*GIVEN EXERCISE*. Select from the data all lines with the word "parts".

*INFORMATION SHOWN*.
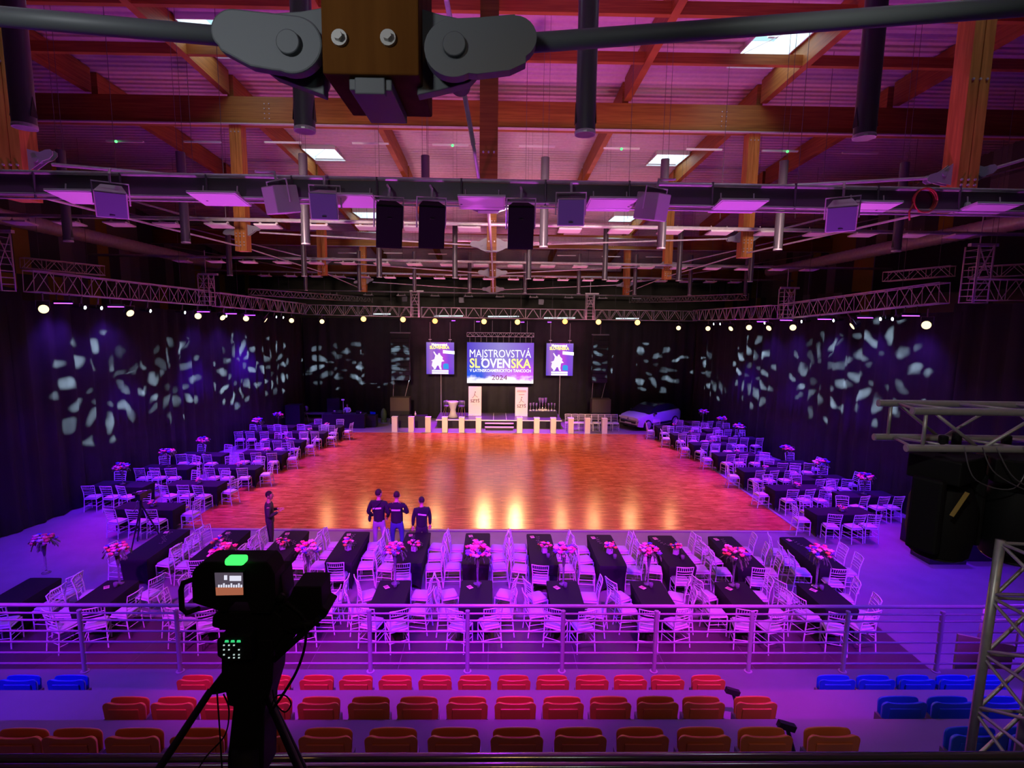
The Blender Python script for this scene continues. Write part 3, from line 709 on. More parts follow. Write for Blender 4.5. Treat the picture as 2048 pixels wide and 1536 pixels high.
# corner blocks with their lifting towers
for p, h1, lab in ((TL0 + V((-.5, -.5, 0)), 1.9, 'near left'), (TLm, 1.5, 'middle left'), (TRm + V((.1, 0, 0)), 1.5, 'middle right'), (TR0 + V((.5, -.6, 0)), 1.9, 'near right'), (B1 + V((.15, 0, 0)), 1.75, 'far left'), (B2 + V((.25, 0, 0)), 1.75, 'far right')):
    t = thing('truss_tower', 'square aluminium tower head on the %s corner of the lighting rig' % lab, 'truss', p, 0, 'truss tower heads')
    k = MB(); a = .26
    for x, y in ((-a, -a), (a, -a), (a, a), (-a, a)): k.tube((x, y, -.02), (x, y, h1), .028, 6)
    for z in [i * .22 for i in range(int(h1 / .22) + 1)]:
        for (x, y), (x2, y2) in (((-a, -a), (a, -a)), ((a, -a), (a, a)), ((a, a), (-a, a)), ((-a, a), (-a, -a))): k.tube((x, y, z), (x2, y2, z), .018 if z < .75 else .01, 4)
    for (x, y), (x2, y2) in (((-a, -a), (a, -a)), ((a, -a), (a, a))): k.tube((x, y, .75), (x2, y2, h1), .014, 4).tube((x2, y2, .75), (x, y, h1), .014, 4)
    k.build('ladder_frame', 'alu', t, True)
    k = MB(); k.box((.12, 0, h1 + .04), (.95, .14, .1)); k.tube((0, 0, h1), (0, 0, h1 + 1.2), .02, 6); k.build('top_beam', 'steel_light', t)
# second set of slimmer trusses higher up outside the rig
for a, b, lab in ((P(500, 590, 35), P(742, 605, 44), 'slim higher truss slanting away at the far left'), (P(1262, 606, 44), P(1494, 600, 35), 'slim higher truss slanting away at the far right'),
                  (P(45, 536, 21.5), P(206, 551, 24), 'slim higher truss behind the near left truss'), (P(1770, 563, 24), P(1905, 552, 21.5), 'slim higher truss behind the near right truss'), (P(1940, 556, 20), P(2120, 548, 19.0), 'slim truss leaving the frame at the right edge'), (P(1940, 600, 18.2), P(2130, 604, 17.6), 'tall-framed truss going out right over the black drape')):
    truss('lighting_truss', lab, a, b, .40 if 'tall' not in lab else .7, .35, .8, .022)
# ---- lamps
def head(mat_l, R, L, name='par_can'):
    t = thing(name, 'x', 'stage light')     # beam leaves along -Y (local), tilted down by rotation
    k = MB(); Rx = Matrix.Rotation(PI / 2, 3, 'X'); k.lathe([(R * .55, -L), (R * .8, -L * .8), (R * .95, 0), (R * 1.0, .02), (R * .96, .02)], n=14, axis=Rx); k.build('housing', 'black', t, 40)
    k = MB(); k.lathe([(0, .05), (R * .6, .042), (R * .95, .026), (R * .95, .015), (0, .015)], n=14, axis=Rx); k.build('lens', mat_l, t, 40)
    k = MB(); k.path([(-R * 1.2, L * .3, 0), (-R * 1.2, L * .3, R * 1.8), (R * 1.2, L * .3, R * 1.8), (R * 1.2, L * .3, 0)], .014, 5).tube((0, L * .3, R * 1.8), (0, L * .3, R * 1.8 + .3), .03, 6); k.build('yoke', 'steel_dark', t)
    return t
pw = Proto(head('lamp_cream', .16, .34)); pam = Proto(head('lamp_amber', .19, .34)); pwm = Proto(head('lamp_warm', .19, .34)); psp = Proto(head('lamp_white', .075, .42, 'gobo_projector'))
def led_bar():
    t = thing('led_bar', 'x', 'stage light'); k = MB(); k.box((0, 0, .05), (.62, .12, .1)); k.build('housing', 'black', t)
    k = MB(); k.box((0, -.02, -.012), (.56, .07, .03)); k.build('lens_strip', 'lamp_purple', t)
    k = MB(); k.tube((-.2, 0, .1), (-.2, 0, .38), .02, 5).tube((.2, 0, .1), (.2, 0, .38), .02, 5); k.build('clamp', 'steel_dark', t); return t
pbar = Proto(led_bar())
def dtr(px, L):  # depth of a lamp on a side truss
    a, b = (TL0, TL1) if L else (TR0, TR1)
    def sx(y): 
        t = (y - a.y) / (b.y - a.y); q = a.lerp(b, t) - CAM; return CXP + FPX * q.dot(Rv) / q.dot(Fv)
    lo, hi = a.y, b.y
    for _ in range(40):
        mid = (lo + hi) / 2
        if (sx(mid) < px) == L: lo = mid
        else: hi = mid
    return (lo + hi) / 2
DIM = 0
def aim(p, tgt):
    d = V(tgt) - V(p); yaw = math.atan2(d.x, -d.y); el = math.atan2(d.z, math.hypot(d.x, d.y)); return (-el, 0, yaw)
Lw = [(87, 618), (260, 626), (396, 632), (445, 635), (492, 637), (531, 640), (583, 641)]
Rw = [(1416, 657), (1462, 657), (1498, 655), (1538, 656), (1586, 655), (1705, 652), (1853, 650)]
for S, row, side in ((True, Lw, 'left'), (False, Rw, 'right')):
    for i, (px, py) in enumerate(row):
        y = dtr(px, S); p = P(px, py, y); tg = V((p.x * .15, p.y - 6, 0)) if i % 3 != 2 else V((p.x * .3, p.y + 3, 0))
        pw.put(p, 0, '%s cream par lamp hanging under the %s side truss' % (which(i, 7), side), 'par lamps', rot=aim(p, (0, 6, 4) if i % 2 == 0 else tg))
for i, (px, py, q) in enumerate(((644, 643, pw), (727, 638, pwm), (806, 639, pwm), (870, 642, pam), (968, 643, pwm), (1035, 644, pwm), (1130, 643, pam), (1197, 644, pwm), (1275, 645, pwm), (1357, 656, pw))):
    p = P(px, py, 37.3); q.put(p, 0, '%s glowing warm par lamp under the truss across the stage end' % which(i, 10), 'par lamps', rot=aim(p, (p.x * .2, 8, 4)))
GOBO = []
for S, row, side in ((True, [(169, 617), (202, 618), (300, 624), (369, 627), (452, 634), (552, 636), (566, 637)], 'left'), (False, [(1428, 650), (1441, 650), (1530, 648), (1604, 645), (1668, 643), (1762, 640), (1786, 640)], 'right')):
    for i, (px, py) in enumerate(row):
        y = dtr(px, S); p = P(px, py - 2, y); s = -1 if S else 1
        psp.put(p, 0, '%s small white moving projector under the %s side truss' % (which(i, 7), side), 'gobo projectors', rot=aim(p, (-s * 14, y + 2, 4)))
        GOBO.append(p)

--

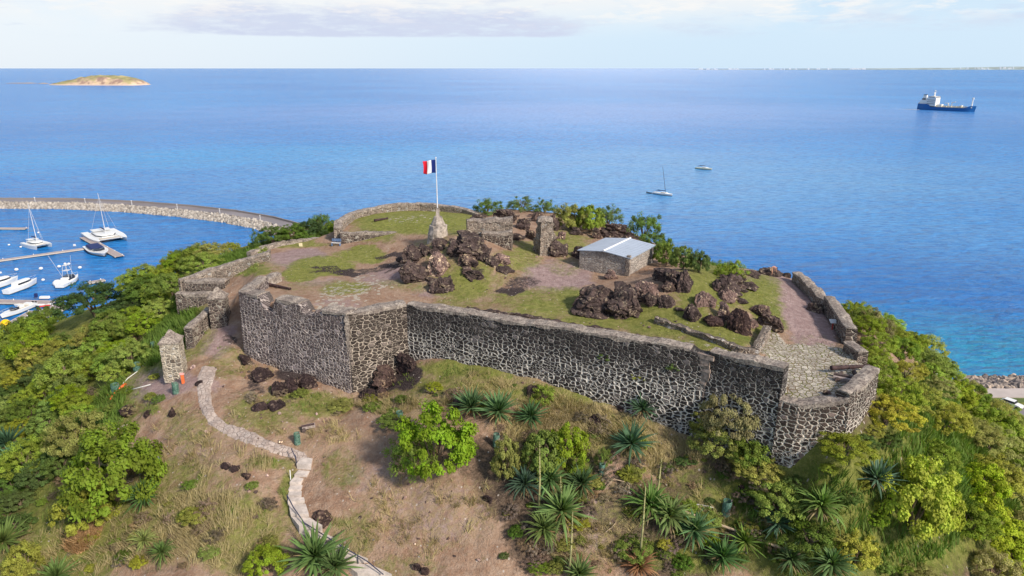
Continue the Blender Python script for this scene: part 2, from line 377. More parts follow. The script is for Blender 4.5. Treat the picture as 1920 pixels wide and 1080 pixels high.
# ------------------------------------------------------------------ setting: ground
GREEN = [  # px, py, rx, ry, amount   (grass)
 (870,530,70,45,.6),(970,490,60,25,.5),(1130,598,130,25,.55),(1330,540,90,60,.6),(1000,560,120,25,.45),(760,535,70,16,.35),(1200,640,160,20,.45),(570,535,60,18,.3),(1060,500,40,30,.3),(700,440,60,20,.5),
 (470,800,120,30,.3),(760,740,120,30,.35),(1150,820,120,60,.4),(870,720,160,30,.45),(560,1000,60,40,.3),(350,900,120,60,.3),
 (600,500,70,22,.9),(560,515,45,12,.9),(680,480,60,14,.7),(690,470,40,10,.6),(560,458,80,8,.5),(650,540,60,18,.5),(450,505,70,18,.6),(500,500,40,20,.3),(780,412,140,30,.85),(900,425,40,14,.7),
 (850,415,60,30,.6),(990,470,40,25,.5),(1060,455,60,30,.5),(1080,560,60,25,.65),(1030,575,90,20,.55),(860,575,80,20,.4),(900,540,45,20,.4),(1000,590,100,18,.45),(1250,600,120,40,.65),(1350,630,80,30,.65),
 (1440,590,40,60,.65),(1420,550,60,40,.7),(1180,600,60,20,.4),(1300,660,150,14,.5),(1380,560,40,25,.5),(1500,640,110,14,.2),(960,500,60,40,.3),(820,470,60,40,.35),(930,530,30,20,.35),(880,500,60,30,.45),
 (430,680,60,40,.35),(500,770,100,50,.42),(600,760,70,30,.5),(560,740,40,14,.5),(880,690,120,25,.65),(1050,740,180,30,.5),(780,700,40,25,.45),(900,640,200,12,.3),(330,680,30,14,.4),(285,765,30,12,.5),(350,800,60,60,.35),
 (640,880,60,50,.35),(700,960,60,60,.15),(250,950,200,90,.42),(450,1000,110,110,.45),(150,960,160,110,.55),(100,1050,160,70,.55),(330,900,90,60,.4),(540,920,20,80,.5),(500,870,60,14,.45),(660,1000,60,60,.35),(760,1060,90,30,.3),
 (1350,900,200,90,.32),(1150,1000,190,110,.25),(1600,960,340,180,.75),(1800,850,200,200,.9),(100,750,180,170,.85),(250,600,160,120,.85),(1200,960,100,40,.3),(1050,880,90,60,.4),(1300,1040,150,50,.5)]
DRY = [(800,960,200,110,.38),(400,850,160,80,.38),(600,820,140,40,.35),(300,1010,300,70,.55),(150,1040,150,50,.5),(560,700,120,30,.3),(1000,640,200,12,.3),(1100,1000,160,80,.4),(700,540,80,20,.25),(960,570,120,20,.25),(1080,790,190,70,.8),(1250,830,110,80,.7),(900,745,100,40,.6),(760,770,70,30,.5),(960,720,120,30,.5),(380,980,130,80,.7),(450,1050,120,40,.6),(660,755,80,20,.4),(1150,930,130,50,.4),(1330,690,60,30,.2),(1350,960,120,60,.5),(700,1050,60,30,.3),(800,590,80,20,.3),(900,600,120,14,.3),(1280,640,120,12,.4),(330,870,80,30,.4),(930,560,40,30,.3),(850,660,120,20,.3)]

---

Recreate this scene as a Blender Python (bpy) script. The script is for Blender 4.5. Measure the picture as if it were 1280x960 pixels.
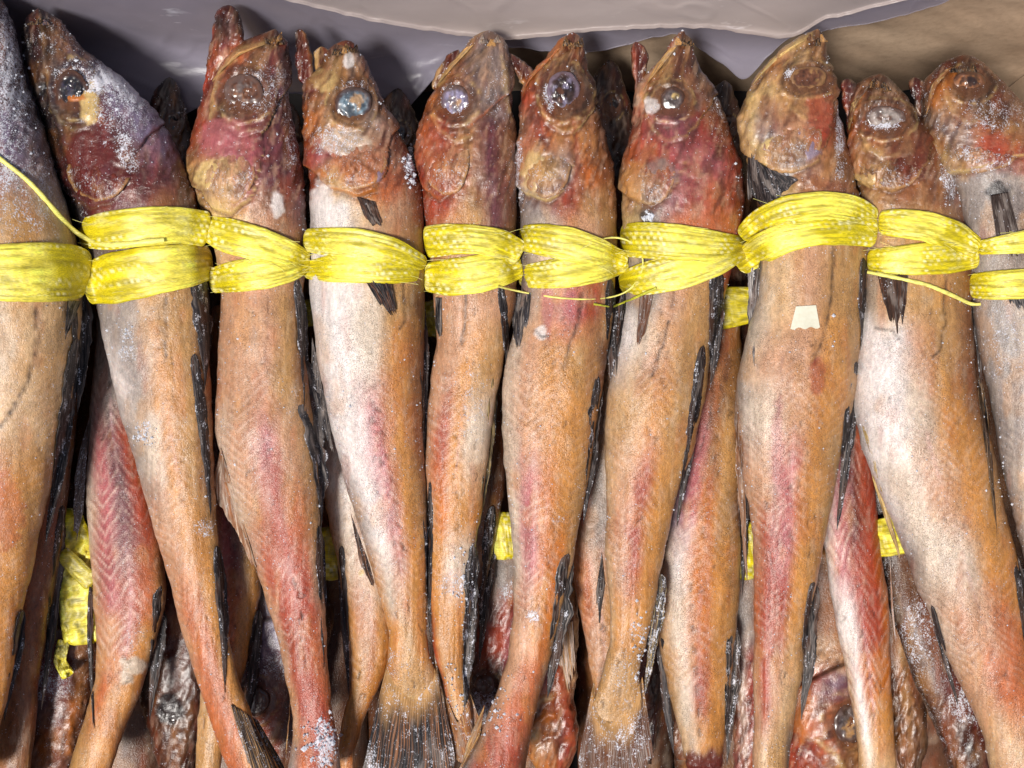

*WRITTEN SOLUTION*.
The Blender Python script for this scene continues. Write part 3, from line 709 on. More parts follow. Write for Blender 4.5. Treat the picture as 2048 pixels wide and 1536 pixels high.
Continue the Blender Python script for this scene: part 2, from line 377. More parts follow. The script is for Blender 4.5. Treat the picture as 1920 pixels wide and 1080 pixels high.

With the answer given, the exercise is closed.